What is Scientific Apologetics?

Scientific apologetics is a sub-category of Christian apologetics in which apologists seek to employ scientific understanding, principles, and discoveries within the natural world to strengthen claims of God’s existence and to remove intellectual obstacles that challenge a full understanding of the Christian Scriptures and gospel.

Scientific apologetics is an appeal to scientific discoveries, methodologies, and principles in order to harmonize a rational understanding of the general revelation of God in nature (according to Romans 1:19-20 and Psalm 19:1-4) and the special revelation of God through Scripture. It may be utilized to show how the rationality of theological arguments and understanding are similar to those within the scientific or natural sciences. Additionally, it can be employed to bring the Scriptures and scientific understanding into a more harmonious relationship. Three ways of relating science and Christian theology that assimilate scientific apologetics are independence, dialogue, and integration (more about these below).[1]

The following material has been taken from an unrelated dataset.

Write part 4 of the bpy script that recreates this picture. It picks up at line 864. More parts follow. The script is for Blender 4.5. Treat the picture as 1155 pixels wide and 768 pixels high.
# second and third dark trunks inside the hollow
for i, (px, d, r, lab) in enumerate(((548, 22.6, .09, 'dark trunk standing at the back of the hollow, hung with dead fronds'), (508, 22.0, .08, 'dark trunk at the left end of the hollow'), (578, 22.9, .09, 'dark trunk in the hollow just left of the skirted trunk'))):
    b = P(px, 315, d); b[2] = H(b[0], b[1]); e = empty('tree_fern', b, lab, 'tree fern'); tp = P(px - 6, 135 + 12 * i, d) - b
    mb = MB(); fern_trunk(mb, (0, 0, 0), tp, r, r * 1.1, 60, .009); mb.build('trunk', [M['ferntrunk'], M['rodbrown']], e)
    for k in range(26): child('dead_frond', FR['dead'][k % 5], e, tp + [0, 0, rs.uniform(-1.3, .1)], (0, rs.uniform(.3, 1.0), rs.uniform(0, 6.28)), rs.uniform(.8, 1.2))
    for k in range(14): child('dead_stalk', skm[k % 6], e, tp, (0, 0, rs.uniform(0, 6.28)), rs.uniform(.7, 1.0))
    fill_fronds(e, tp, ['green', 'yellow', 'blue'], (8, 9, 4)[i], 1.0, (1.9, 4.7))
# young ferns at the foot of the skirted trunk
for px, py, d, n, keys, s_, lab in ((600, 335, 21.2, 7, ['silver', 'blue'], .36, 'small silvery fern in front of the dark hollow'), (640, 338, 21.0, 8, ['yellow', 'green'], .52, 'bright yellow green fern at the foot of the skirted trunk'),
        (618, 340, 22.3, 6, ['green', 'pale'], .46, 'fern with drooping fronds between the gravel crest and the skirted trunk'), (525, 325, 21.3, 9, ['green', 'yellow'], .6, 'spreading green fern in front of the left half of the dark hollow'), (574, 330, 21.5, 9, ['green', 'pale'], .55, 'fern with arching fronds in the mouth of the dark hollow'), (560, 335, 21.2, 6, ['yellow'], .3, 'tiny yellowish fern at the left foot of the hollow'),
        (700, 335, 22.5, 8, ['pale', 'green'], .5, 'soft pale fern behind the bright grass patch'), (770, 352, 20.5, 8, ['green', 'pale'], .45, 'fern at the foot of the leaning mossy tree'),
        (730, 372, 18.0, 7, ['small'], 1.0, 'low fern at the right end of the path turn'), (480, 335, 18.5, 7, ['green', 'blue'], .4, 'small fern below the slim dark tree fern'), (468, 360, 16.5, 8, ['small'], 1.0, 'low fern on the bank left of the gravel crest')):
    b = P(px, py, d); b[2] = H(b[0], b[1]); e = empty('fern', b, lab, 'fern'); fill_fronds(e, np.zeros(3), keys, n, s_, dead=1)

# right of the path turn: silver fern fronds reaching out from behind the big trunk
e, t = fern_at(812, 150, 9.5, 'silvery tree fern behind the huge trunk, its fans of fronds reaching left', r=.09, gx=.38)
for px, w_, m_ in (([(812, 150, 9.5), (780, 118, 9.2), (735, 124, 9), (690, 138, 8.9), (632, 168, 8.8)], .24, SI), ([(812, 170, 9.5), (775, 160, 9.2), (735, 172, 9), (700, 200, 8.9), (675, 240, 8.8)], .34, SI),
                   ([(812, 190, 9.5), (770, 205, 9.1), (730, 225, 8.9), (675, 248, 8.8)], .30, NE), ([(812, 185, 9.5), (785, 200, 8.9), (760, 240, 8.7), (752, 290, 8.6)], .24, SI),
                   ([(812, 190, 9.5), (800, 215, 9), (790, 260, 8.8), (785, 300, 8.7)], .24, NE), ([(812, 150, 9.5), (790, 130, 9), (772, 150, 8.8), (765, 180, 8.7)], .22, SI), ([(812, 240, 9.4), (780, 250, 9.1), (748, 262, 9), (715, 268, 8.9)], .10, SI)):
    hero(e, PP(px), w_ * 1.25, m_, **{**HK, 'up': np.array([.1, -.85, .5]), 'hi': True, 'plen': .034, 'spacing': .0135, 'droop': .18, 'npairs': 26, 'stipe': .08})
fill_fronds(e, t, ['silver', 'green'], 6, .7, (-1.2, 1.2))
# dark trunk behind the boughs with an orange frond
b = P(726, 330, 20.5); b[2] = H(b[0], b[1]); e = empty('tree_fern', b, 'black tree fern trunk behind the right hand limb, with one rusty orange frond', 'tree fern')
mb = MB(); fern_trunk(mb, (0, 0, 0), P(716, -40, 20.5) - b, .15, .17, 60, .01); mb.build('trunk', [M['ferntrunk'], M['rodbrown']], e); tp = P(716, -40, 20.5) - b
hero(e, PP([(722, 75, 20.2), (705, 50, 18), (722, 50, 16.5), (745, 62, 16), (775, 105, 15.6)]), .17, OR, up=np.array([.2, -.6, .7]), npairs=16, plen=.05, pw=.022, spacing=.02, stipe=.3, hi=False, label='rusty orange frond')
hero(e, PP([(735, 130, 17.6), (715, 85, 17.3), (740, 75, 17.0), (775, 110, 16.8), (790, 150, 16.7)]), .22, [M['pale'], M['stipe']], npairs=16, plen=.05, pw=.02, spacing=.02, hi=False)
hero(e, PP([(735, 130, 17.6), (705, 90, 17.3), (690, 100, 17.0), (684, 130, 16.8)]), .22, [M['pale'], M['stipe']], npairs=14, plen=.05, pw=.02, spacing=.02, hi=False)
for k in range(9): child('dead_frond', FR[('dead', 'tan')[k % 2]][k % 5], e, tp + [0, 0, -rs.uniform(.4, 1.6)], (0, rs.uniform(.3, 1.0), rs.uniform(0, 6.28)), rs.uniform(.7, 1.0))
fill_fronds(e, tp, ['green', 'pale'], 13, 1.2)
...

Galileo, like many other scientists of Christian faith, thought that God’s revelation in nature and God’s revelation in Scripture would never conflict, since God was the author of both. Pursuing the truth about God and all of creation in both books, that of nature and that of the Scripture, can help us come to a fuller understanding of truth and reality.

The two books of nature and Scripture may speak to different and separate realms of knowledge, and allowing each a separate or non-overlapping domain of authority is a way of relating the two known as independence. Allowing scientific understanding to inform scriptural interpretation or seeking scriptural insight into interpretation of scientific findings is a way of relating science and Christianity known as dialogue. Greater harmony between scientific understanding of the natural world and the literal meaning of Scripture is sought by some and is a way of relating the two known as integration (or concordism). Depending on one’s Christian theology and scientific perspective one may employ scientific apologetics to support the relationship of independence, dialogue, or various forms of integration.

In an age and culture where science is often seen as an ultimate source of knowledge and progress, scientific apologetics can be a very useful tool in the apologist’s tool belt. But one should take great care not to arrogantly appeal to any particular scientific principle; science is a field of nearly constant change, as limited knowledge is revised and progresses through new experimentation and ongoing discoveries. Nevertheless, if one maintains a posture of intellectual humility in pursuing truth, the Christian apologist can be certain and confident that God’s book of nature and the biblical Scriptures will never conflict when both are understood and interpreted correctly. Where the two seem to contradict each other we can be sure we are misinterpreting one, or the other, or both.

An apparent contradiction between the two also suggests that one should ask whether science is being stripped of its definitive role as a method of examining the natural world and wrongly extrapolated into a philosophical commitment that states only the natural world is real. This philosophical commitment, not itself grounded in nor testable by science, is known as scientism.  Scientists who assert that only the natural world is real are making a philosophical statement not a scientific statement. Scientific apologetics appeals to science within its definitive role. It takes scientific data to support premises in philosophical arguments that lead to logical conclusions with supernatural implications or theistic significance.[2]

[1]  Ian Barbour describes four ways to relate science and religion: conflict, independence, dialogue and integration in Religion and Science: Historical and Contemporary Issues (Harper SanFrancisco, ©1997).

[2]  My special thanks to Ginny Franklin (Biola MASR, 2013)  and Tim Stratton (Biola MACA, 2014) for input and critique of this post.